Rebuilt in 1985 using taxpayer dollars, the Rickenbacker Causeway provides public access to Virginia Key and Key Biscayne. It also is the primary thoroughfare connecting Miami with both Virginia Key and Key Biscayne, making it a critical traffic point and access area.

The NMMA and Miami used the traffic study as a foundation for developing a traffic plan that minimizes the impact of the boat show’s five-day run.

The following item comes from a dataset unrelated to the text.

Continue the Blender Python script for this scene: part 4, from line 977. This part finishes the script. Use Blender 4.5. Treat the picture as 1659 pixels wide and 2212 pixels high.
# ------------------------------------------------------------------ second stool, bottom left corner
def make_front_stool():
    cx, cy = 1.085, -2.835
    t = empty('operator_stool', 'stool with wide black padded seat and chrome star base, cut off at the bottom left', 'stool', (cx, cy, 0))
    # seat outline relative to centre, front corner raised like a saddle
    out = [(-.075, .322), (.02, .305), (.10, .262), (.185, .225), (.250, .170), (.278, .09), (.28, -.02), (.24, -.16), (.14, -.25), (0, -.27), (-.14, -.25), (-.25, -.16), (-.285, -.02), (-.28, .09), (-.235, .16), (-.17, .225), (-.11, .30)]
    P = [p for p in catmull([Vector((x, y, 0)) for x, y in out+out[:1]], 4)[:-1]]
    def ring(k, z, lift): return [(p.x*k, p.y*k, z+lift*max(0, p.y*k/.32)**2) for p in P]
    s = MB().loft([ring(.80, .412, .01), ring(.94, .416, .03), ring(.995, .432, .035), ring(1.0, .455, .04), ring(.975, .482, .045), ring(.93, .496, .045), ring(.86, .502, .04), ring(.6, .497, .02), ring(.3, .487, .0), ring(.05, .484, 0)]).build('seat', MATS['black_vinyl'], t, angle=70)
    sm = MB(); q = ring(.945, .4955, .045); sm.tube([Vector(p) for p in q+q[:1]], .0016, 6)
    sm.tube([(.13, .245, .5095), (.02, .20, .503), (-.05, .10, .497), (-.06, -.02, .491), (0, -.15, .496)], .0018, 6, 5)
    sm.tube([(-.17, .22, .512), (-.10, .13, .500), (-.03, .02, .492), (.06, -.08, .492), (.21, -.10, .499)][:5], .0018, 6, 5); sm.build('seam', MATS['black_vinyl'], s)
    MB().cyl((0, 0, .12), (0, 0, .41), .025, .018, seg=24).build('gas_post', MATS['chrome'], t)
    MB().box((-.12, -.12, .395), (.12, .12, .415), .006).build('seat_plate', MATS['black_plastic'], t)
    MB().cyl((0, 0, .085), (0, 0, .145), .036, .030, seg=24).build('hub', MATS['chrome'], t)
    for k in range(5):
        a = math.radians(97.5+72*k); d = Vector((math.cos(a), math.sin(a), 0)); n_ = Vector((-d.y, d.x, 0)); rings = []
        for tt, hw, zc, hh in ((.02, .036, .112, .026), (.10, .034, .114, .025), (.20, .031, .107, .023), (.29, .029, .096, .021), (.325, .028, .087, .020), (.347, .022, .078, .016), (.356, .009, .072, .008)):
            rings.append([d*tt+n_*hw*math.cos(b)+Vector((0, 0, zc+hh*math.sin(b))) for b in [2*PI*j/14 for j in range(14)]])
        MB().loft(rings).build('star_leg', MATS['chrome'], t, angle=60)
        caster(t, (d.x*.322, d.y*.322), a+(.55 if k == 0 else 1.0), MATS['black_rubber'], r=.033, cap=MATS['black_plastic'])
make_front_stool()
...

“The traffic plan, coupled with the parking and transportation plans, creates one of the most efficient transportation efforts in the boat show’s 74-year history,” the NMMA says. “As a result, the boat show is poised to deliver minimal interruption and little to no congestion, especially as it relates to getting on and off the Rickenbacker Causeway.”

A bumpy road

The path to moving the event has been fraught with complications and detours. The original deal crumbled in November after a public announcement with Friends of Miami Marine Stadium spokeswoman Gloria Estafan. After a separate deal was reached, Key Biscayne officials in February threatened to sue Miami over the new plan — apparently over fears that the city will attempt to bring a slew of large events to the stadium, in addition to the boat show — but entered into mediation talks in March.

Plans continued to move forward at a meeting in April, with commissioners unanimously approving the 90-day extension for the NMMA to move in and out of the venue and the NMMA agreeing to contribute $1.6 million to infrastructure improvements.

“I’ve made statements in the press recently that we are confident that the show you trust us to produce will move forward as planned, and that the Miami International Boat Show remains committed to being a good neighbor to Key Biscayne,” Dammrich says in the letter to exhibitors. “I’ve made these statements because they are true.”